The literature on social class disparities in health and education contains 2 underlying, yet often opposed, models of behavior: the individual model and the structural model. These models refer to ...largely unacknowledged assumptions about the sources of human behavior that are foundational to research and interventions. Our review and theoretical integration proposes that, in contrast to how the 2 models are typically represented, they are not opposed, but instead they are complementary sets of understandings that inform and extend each other. Further, we elaborate the theoretical rationale and predictions for a third model: the
sociocultural self
model of behavior. This model incorporates and extends key tenets of the individual and structural models. First, the sociocultural self model conceptualizes individual characteristics (e.g., skills) and structural conditions (e.g., access to resources) as interdependent forces that mutually constitute each other and that are best understood together.
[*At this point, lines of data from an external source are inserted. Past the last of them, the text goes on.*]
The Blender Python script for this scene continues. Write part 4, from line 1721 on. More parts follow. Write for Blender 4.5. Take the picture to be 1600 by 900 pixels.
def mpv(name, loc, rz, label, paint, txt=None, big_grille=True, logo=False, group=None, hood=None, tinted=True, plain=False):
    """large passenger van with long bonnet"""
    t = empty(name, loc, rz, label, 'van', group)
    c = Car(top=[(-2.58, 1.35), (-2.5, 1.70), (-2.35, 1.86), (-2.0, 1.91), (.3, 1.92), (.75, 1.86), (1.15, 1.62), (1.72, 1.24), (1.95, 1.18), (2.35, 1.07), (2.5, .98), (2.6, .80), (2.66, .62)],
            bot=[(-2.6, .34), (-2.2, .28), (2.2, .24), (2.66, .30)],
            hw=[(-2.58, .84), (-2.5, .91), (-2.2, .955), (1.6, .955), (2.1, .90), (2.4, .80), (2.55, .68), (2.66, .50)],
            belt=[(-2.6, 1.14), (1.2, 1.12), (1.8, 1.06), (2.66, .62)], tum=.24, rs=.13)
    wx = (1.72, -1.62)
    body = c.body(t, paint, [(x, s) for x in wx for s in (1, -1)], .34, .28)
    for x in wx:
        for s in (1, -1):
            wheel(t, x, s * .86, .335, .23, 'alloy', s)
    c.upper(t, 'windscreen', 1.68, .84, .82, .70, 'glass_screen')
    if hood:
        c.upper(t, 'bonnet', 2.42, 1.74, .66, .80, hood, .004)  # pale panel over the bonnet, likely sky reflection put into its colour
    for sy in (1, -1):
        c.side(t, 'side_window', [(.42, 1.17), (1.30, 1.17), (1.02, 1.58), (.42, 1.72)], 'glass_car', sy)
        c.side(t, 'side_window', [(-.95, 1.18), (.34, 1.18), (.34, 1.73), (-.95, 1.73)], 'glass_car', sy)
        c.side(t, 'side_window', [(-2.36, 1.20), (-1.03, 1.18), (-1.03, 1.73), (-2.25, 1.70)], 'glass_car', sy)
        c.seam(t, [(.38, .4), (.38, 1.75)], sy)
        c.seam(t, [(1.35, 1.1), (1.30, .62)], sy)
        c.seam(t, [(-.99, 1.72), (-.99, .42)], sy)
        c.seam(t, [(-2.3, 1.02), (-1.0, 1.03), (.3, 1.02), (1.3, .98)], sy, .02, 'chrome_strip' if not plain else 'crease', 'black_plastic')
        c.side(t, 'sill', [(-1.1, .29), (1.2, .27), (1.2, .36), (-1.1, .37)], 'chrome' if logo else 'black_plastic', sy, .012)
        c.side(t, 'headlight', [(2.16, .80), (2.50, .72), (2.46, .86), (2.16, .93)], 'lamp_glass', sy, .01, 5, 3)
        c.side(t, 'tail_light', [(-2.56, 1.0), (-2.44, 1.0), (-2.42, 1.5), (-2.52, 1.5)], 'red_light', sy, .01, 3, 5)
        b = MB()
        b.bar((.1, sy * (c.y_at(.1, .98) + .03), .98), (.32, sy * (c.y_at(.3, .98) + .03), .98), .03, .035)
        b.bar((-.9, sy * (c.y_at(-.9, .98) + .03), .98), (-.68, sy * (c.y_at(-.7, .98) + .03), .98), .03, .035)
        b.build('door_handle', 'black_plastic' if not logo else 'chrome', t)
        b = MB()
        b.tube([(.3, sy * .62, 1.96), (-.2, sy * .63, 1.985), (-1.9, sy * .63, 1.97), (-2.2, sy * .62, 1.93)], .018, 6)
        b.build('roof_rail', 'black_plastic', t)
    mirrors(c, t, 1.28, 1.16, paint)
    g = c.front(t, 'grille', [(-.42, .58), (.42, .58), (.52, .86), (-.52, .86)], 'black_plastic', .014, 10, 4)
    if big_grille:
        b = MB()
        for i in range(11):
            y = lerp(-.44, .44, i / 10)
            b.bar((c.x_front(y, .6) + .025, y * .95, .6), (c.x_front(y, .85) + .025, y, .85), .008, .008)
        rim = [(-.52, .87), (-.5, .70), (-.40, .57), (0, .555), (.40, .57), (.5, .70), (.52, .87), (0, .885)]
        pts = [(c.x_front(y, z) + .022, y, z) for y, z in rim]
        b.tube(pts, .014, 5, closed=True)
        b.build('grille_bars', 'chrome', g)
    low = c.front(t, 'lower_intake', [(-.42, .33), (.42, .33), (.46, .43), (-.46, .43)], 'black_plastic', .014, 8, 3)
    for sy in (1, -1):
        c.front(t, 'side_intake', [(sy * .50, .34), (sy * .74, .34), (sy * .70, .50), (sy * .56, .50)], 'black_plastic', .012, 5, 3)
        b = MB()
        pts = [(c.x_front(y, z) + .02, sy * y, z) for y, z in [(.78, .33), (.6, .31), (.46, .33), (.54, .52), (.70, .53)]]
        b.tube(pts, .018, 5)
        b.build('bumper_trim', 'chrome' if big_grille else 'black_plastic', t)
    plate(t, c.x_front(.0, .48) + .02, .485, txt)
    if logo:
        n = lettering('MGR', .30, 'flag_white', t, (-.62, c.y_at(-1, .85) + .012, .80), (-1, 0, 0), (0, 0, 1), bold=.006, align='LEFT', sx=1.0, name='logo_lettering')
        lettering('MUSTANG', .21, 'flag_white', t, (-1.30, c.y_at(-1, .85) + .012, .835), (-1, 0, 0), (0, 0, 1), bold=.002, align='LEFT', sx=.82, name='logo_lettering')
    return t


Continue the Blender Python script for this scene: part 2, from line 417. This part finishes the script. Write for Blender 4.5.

Second, the sociocultural self model recognizes that both individual characteristics and structural conditions indirectly influence behavior through the selves that emerge in the situation. These selves are malleable psychological states that are a product of the ongoing mutual constitution of individuals and structures and serve to guide people's behavior by systematically shaping how people construe situations. The theoretical foundation of the sociocultural self model lays the groundwork for a more complete understanding of behavior and provides new tools for developing interventions that will reduce social class disparities in health and education. The model predicts that intervention efforts will be more effective at producing sustained behavior change when (a) current selves are congruent, rather than incongruent, with the desired behavior and (b) individual characteristics and structural conditions provide ongoing support for the selves that are necessary to support the desired behavior.